In this keynote I intend to describe the social and the educational difficulties the gifted child has to deal with in the regular as well as in the gifted classroom and present techniques which might help overcoming them. I will present in detail four case studies, two of boys and two of girls, all gifted with either learning disabilities or emotional problems, and the successful interventions adopted until reaching reasonable results.

Bio

Hanna David (née: Ehrenstein), PhD was born in Jaffa in 1952 to a father immigrating to Israel from Vienna in 1938, and Hungarian mother, a survivor of Auschwitz. The second in a 4-child family she had insisted on starting nursery school at the age of 13 months, together with her 13-months older brother, and since then showed deep interest in public speaking, making friends and initiating social intercourses;   somewhat later she started reading and has not stopped since. At age 15 years she became a youth-writer of "MA'ARIV LA'NOAR" – the youth edition of the then most published daily Israeli paper, which had led her to publishing of Hebrew and English short stories, and translating to Hebrew, mainly from German. At age 18 she graduated from the Ultra-Orthodox girls' high-school in Ramat Gan and started her mathematics, physics, Hebrew literature and high-school teaching certificate studies at the Hebrew University in Jerusalem. In 1975 she received her MA from the Jewish Theological Seminary in New York, and soon afterward started her family. Hanna David received her PhD, "magna cum laude", in educational psychology (minors: didactics of mathematics and education) from Ludwig Maximilians Universität, München, She worked at the Tel Aviv University between 1976 and 2004.

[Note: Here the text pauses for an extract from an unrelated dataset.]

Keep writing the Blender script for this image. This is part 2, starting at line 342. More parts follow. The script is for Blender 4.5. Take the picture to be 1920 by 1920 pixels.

Dr. David's interest in giftedness started when she was 11, with the birth of her brother who, like all males in the family, was gifted. While still in high school she became an expert of accelerated teaching for Ultra-Orthodox boys whose parents wanted them to get "secular" education in addition to the religious one they received in school. Teaching and counseling the gifted became Hanna's recognized expertise in 1995, when she started teaching the course: "the gifted child in the regular classroom" at the Talpiyot Teachers' College in Tel Aviv. Since then she has taught in 5 other high education institutions, including the MA counseling program ot the Ben Gurion University, and instructed many students in the fields of gifted education, developmental psychology, cognitive psychology and educationa pscychology.

In the last 20 years, Prof. David has become a popular counselor for gifted students, with or without disabilities; a known expert of gifted education in Israel and abroad, an often invited lecturer in national and international conferences and meetings; an expert evaluator for the European commission, and a prolific writer of 12 books and over 140 articles.